Only the lines between the line holding "Build this scene" and the line holding "CP, SP = math.cos(PITCH), math.sin(PITCH)", both of those included, should be copied exactly; drop the pictures.

* start Dataset rows *

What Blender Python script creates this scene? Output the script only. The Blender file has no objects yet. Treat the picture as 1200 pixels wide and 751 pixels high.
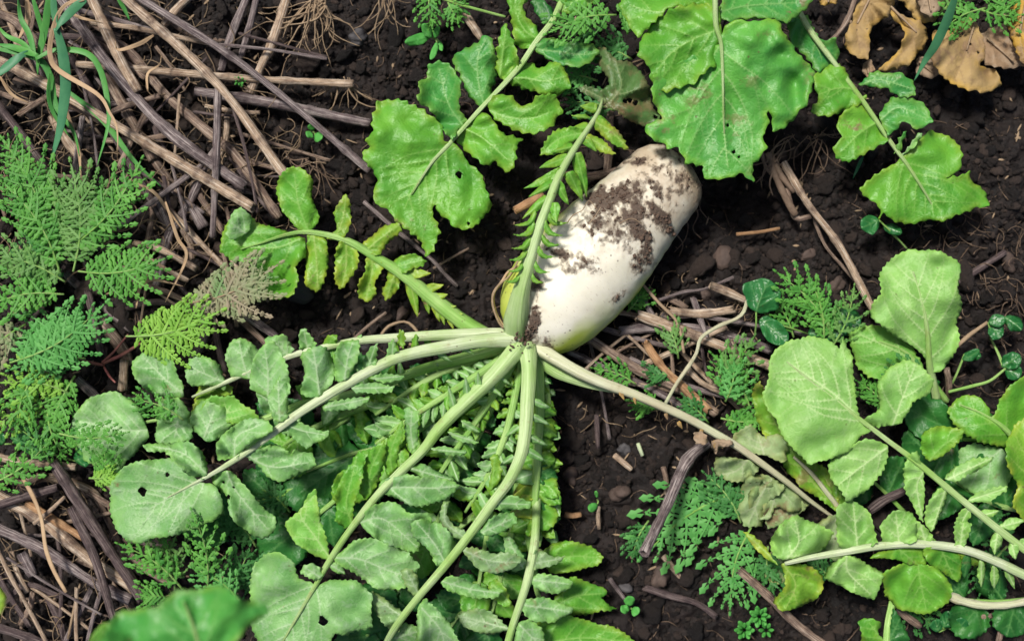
import bpy, math, random, numpy as np
from mathutils import Vector
from mathutils.geometry import delaunay_2d_cdt
random.seed(7); rng = np.random.default_rng(7)
sc = bpy.context.scene; C = sc.collection
# ---------------------------------------------------------------- camera, sky, sun, exposure
H = 1.3; S = 0.001                       # camera height in metres; one photo pixel is 1 mm on the ground
cam = bpy.data.cameras.new('camera'); cam.sensor_width = 36; cam.lens = 36*H/1.2
cam.clip_start = 0.05; cam.clip_end = 100
cam.dof.use_dof = True; cam.dof.focus_distance = H-0.095; cam.dof.aperture_fstop = 2.7
camo = bpy.data.objects.new('camera', cam); C.objects.link(camo); camo.location = (0, 0, H); sc.camera = camo
SUN_EL, SUN_AZ = 62, 318                 # degrees; azimuth clockwise from +y (top of the photo)
w = bpy.data.worlds.new('World'); sc.world = w; w.use_nodes = True
nt = w.node_tree; sky = nt.nodes.new('ShaderNodeTexSky'); sky.sky_type = 'NISHITA'; sky.sun_disc = False
sky.sun_elevation = math.radians(SUN_EL); sky.sun_rotation = math.radians(SUN_AZ)
sky.air_density = 1.0; sky.dust_density = 4.0
nt.links.new(sky.outputs[0], nt.nodes['Background'].inputs[0]); nt.nodes['Background'].inputs[1].default_value = 0.052
sl = bpy.data.lights.new('sun', 'SUN'); sl.energy = 3.0; sl.angle = math.radians(9); sl.color = (1, .95, .88)
so = bpy.data.objects.new('sun', sl); C.objects.link(so)
az = math.radians(SUN_AZ); el = math.radians(SUN_EL)
dirv = Vector((math.sin(az)*math.cos(el), math.cos(az)*math.cos(el), math.sin(el)))
so.rotation_euler = dirv.to_track_quat('Z', 'Y').to_euler(); so.location = dirv*3
sc.view_settings.view_transform = 'Standard'; sc.view_settings.look = 'None'; sc.view_settings.gamma = 1
sc.view_settings.exposure = 0.62

# ---------------------------------------------------------------- numpy noise
_tab = rng.random((256, 256))
def vnoise(x, y):
    x = np.asarray(x, float); y = np.asarray(y, float)
    xi = np.floor(x).astype(int); yi = np.floor(y).astype(int); fx = x-xi; fy = y-yi
    fx = fx*fx*(3-2*fx); fy = fy*fy*(3-2*fy)
    a = _tab[xi & 255, yi & 255]; b = _tab[(xi+1) & 255, yi & 255]
    c = _tab[xi & 255, (yi+1) & 255]; d = _tab[(xi+1) & 255, (yi+1) & 255]
    return (a*(1-fx)+b*fx)*(1-fy)+(c*(1-fx)+d*fx)*fy-0.5
def fbm(x, y, o=4):
    s = 0; a = 1
    for k in range(o):
        s = s+a*vnoise(x*2**k+17.3*k, y*2**k+5.1*k); a *= .5
    return s
# photo pixel (at height z) -> world
def P(x, y, z): f = S*(1-z/H); return ((x-600)*f, (375.5-y)*f, z)
def PA(x, y, z):
    f = S*(1-z/H); return np.stack([(x-600)*f, (375.5-y)*f, z], -1)
REG = {'1': (0, 0, 2.8875), '2': (300, 0, 2.8875), '3': (600, 0, 2.8875), '4': (880, 0, 2.8875),
       '5': (0, 240, 2.8875), '6': (300, 240, 2.8875), '7': (600, 240, 2.8875), '8': (880, 240, 2.8875),
       'a': (0, 490, 2.878), 'b': (300, 490, 2.878), 'c': (600, 490, 2.878), 'd': (880, 490, 2.878), 'p': (0, 0, 1)}
def G(reg, s):
    out = []; r = reg
    for tok in s.split():
        if tok[0] in '12345678abcdp' and tok[1:2] == ':': r = tok[0]; tok = tok[2:]
        v = [float(q) for q in tok.split(',')]; ox, oy, sc_ = REG[r]
        out.append((ox+v[0]/sc_, oy+v[1]/sc_))
    return out
def ground_h(x, y):
    """soil height in metres at world x, y (metres)"""
    X = x*1000; Y = y*1000
    h = 26*fbm(X/170+3, Y/170+8, 3)+15*fbm(X/34, Y/34, 3)+9.0*(.5-np.abs(vnoise(X/13+9, Y/13)*2))+4.2*fbm(X/7, Y/7+30, 2)
    h = h-26*np.exp(-(((X-255)/55)**2+((Y-140)/50)**2))-14*np.exp(-(((X-110)/60)**2+((Y+120)/60)**2))+6*vnoise(X/60+40, Y/60)
    return (h-6)*0.001

# ---------------------------------------------------------------- materials
def srgb(r, g, b):
    return tuple(((c/255)/12.92 if c/255 <= .04045 else ((c/255+.055)/1.055)**2.4) for c in (r, g, b))+(1,)
class NT:
    def __init__(s, name):
        s.m = bpy.data.materials.new(name); s.m.use_nodes = True; s.t = s.m.node_tree; s.t.nodes.clear()
        s.out = s.n('ShaderNodeOutputMaterial')
    def n(s, t, **k):
        o = s.t.nodes.new(t)
        for a, b in k.items(): setattr(o, a, b)
        return o
    def l(s, a, b): s.t.links.new(a, b)
    def val(s, sock, v):
        if hasattr(v, 'links') or hasattr(v, 'is_output'): s.l(v, sock)
        else: sock.default_value = v
    def noise(s, vec, scale, detail=4, rough=.55):
        o = s.n('ShaderNodeTexNoise'); s.l(vec, o.inputs['Vector']); o.inputs['Scale'].default_value = scale
        o.inputs['Detail'].default_value = detail; o.inputs['Roughness'].default_value = rough; return o.outputs[0]
    def ramp(s, f, a, b):
        o = s.n('ShaderNodeMapRange'); s.l(f, o.inputs[0]); o.inputs[1].default_value = a; o.inputs[2].default_value = b; return o.outputs[0]
    def math(s, op, a, b=0.0):
        o = s.n('ShaderNodeMath', operation=op); s.val(o.inputs[0], a); s.val(o.inputs[1], b); return o.outputs[0]
    def mix(s, f, a, b):
        o = s.n('ShaderNodeMix', data_type='RGBA'); s.val(o.inputs[0], f); s.val(o.inputs[6], a); s.val(o.inputs[7], b); return o.outputs[2]
    def attr(s, name): return s.n('ShaderNodeAttribute', attribute_name=name).outputs['Fac']
    def geo(s, scale=None):
        tc = s.n('ShaderNodeTexCoord').outputs['Object']
        oi = s.n('ShaderNodeObjectInfo').outputs['Random']
        v = s.n('ShaderNodeVectorMath', operation='ADD'); s.l(tc, v.inputs[0])
        c = s.n('ShaderNodeCombineXYZ'); s.l(s.math('MULTIPLY', oi, 7.0), c.inputs[2]); s.l(c.outputs[0], v.inputs[1])
        return v.outputs[0], oi
    def bump(s, h, dist, strength=1.0):
        o = s.n('ShaderNodeBump'); o.inputs['Distance'].default_value = dist; o.inputs['Strength'].default_value = strength
        s.l(h, o.inputs['Height']); return o.outputs[0]
    def pbsdf(s, col, rough, normal=None, spec=.35):
        p = s.n('ShaderNodeBsdfPrincipled'); s.val(p.inputs['Base Color'], col); s.val(p.inputs['Roughness'], rough)
        p.inputs['Specular IOR Level'].default_value = spec
        if normal is not None: s.l(normal, p.inputs['Normal'])
        return p.outputs[0]
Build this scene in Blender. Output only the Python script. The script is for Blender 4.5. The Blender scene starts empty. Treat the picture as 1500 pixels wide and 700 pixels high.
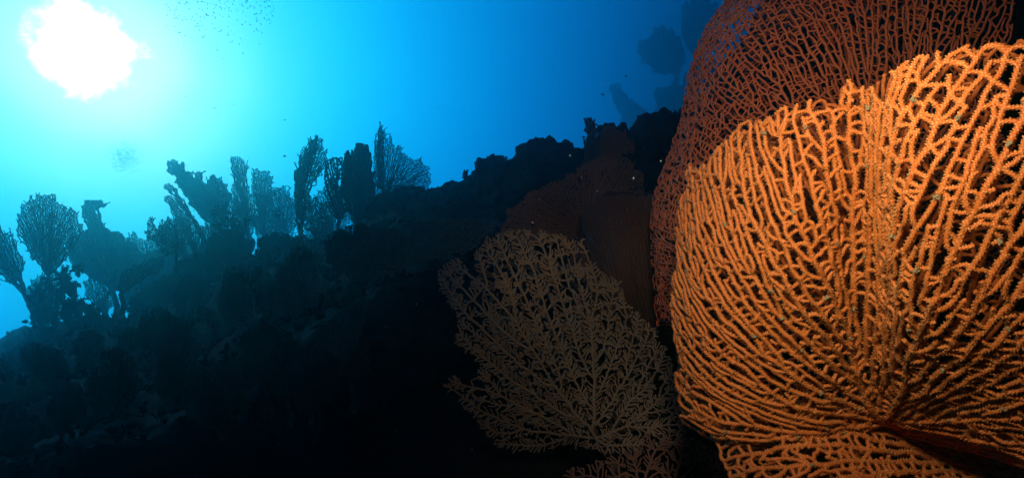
import bpy, bmesh, math, random
import numpy as np
from mathutils import Vector, noise, Matrix

SC = bpy.context.scene
COL = SC.collection

# ------------------------------------------------------------------ camera
F = 750.0 / math.tan(math.radians(40.0))          # focal length in photo pixels (1500 wide)
PITCH = math.radians(13.0)
CAM = np.array([0.0, 0.0, 0.0])
cam_data = bpy.data.cameras.new("camera")
cam_data.angle = math.radians(80.0)
cam_data.sensor_fit = 'HORIZONTAL'
cam_data.clip_start = 0.02
cam_data.clip_end = 500.0
cam = bpy.data.objects.new("camera", cam_data)
COL.objects.link(cam)
cam.location = CAM
cam.rotation_euler = (math.radians(90) + PITCH, 0, 0)
SC.camera = cam
CP, SP = math.cos(PITCH), math.sin(PITCH)


def at(px, py, d):
    """photo pixel(s) at a depth in metres -> point(s) in the place"""
    px, py, d = np.broadcast_arrays(np.asarray(px, float), np.asarray(py, float), np.asarray(d, float))
    x = (px - 750.0) / F * d
    u = (350.0 - py) / F * d
    return np.stack([x, d * CP - u * SP, d * SP + u * CP], -1)


SUN_DIR = at(128, 77, 1.0)
SUN_DIR = SUN_DIR / np.linalg.norm(SUN_DIR)


def sun_angle(px, py):
    v = at(px, py, 1.0)
    v = v / np.linalg.norm(v)
    return math.acos(max(-1, min(1, float(v @ SUN_DIR))))


# ------------------------------------------------------------------ world: water column lit from above
world = bpy.data.worlds.new("World")
SC.world = world
world.use_nodes = True
nt = world.node_tree
nt.nodes.clear()


def nd(tree, typ, **kw):
    n = tree.nodes.new(typ)
    for k, v in kw.items():
        setattr(n, k, v)
    return n


tc = nd(nt, 'ShaderNodeTexCoord')
dot = nd(nt, 'ShaderNodeVectorMath', operation='DOT_PRODUCT')
nrm = nd(nt, 'ShaderNodeVectorMath', operation='NORMALIZE')
nt.links.new(tc.outputs['Generated'], nrm.inputs[0])
nt.links.new(nrm.outputs[0], dot.inputs[0])
dot.inputs[1].default_value = SUN_DIR
acos = nd(nt, 'ShaderNodeMath', operation='ARCCOSINE')
nt.links.new(dot.outputs['Value'], acos.inputs[0])
# gentle unevenness of the surface light
nz = nd(nt, 'ShaderNodeTexNoise')
nz.inputs['Scale'].default_value = 5.0
nz.inputs['Detail'].default_value = 3.0
nt.links.new(nrm.outputs[0], nz.inputs['Vector'])
nzm = nd(nt, 'ShaderNodeMath', operation='MULTIPLY_ADD')
nt.links.new(nz.outputs['Fac'], nzm.inputs[0])
nzm.inputs[1].default_value = 0.05
nzm.inputs[2].default_value = -0.025
# lower water is darker: shift the angle with downward direction
sep = nd(nt, 'ShaderNodeSeparateXYZ')
nt.links.new(nrm.outputs[0], sep.inputs[0])
low = nd(nt, 'ShaderNodeMapRange')
low.inputs['From Min'].default_value = 0.42
low.inputs['From Max'].default_value = -0.4
low.inputs['To Min'].default_value = 0.0
low.inputs['To Max'].default_value = 0.12
nt.links.new(sep.outputs['Z'], low.inputs['Value'])
a1 = nd(nt, 'ShaderNodeMath', operation='ADD')
nt.links.new(acos.outputs[0], a1.inputs[0])
nt.links.new(nzm.outputs[0], a1.inputs[1])
a2 = nd(nt, 'ShaderNodeMath', operation='ADD')
nt.links.new(a1.outputs[0], a2.inputs[0])
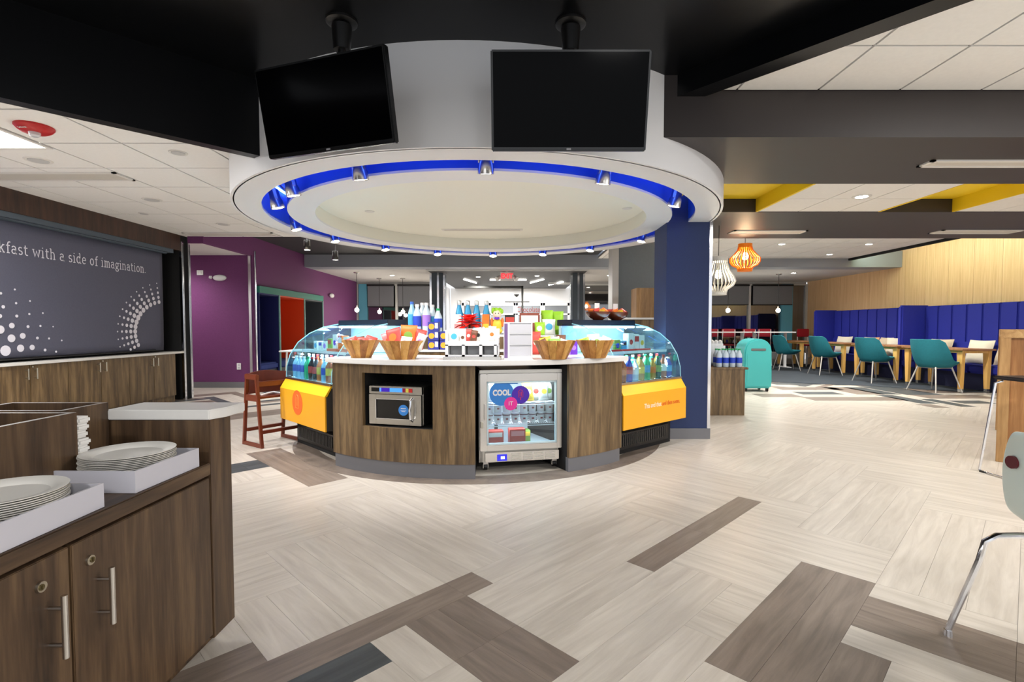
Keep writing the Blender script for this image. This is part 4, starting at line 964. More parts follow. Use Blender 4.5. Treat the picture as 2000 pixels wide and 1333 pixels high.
for k in range(9):
    m, cm, lm = [(WAT,CAPW,PKB),(WATC,CAPW,PKC),(AMB,CAPR,PKO)][k%3]
    row(ML, rz_l, .25, .656, [(.08+k*.1, 'b%d'%(k%3), .23, .036, m, cm, lm, ['blue','clear','amber'][k%3]+' drink bottle, %s from left,' % ORD[k])], 'drinks in the left cold case', 'second row, cold case by high chair')
    m, cm, lm = [(WATC,CAPG,PKW),(GRNB,CAPW,PKC),(TEA,CAPR,PKR)][k%3]
    row(MR, rz_r, .25, .656, [(.08+k*.1, 'c%d'%(k%3), .23, .036, m, cm, lm, ['clear','aqua','tea'][k%3]+' drink bottle, %s from counter,' % ORD[k])], 'drinks in the right cold case', 'second row, cold case by navy column')
# things on the glass shelves
shL = [(.10,PKW,PKC,.09),(.21,PKW,PKB,.085),(.31,PKW,PKL,.09),(.42,PKG,PKR,.12),(.53,PKW,PKV,.16),(.64,PKO,PKW,.15),(.75,PKW,PKY,.14),(.86,PKC,PKG,.12)]
for k, (x, m, m2, h) in enumerate(shL):
    inst(('cl',k), carton(.08,.07,h,m,m2,k%2==0), 'food_carton', 'food carton on glass shelf of the cold case by high chair, %s from left' % ORD[k], 'carton', ML @ Vector((x,.34,.9225)), rz_l, 'cartons on the left glass shelf')
shR = [(.10,PKG,PKW,.10),(.21,PKW,PKG,.12),(.32,PKG,PKB,.11),(.42,PKC,PKK,.10),(.53,PKW,PKR,.17),(.62,PKW,PKR,.16),(.71,PKW,PKY,.15)]
for k, (x, m, m2, h) in enumerate(shR):
    inst(('cr',k), carton(.08,.07,h,m,m2,k%2==0), 'food_carton', 'food carton on glass shelf of the cold case by navy column, %s from counter' % ORD[k], 'carton', MR @ Vector((x,.34,.9225)), rz_r, 'cartons on the right glass shelf')
tr_ = MR @ Vector((.50,.235,.9225)); tag(MB().box(-.42,.22,-.025,.025,0,.022).build('red_tray', mat('tray_red', (226,60,50), .4), bevel=.003), 'low red tray on the glass shelf of the cold case by the navy column', 'tray'); bpy.data.objects['red_tray'].location = tr_; bpy.data.objects['red_tray'].rotation_euler = (0,0,rz_r)
tr_ = ML @ Vector((.72,.235,.9225)); o = tag(MB().box(-.16,.16,-.025,.025,0,.03).build('salmon_tray', mat('tray_salmon', (236,120,90), .5), bevel=.003), 'low salmon tray on the glass shelf of the cold case by the high chair', 'tray'); o.location = tr_; o.rotation_euler = (0,0,rz_l)
# ---- back risers of the kiosk
rs = thing('display_riser', 'stepped walnut riser with white ledges behind the kiosk counter', 'display stand', (0,0,0))
MB().box(-1.02,.25,4.70,4.95,0,.925).build('lower_step', WOODK, rs, smooth=False); MB().box(-1.03,.26,4.69,4.95,.925,.943).build('lower_ledge', QUARTZ, rs)
UP = [(-1.05,4.95),(.36,4.95),(.33,5.0),(.64,5.28),(-1.05,5.28)]
MB().prism(UP, 0, 1.06).build('upper_step', WOODK, rs, smooth=False); MB().prism(UP, 1.06, 1.075).build('upper_ledge', QUARTZ, rs)
tag(MB().box(-1.32,-1.07,5.22,5.36,0,1.07).build('wood_stand', WOODK, bevel=.003), 'plain walnut stand between the left cold case and the tall bottles', 'stand')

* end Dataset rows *

Output below:
Build this scene in Blender. Output only the Python script. The script is for Blender 4.5. The Blender scene starts empty. Treat the picture as 1500 pixels wide and 700 pixels high.
import bpy, bmesh, math, random
import numpy as np
from mathutils import Vector, noise, Matrix

SC = bpy.context.scene
COL = SC.collection

# ------------------------------------------------------------------ camera
F = 750.0 / math.tan(math.radians(40.0))          # focal length in photo pixels (1500 wide)
PITCH = math.radians(13.0)
CAM = np.array([0.0, 0.0, 0.0])
cam_data = bpy.data.cameras.new("camera")
cam_data.angle = math.radians(80.0)
cam_data.sensor_fit = 'HORIZONTAL'
cam_data.clip_start = 0.02
cam_data.clip_end = 500.0
cam = bpy.data.objects.new("camera", cam_data)
COL.objects.link(cam)
cam.location = CAM
cam.rotation_euler = (math.radians(90) + PITCH, 0, 0)
SC.camera = cam
CP, SP = math.cos(PITCH), math.sin(PITCH)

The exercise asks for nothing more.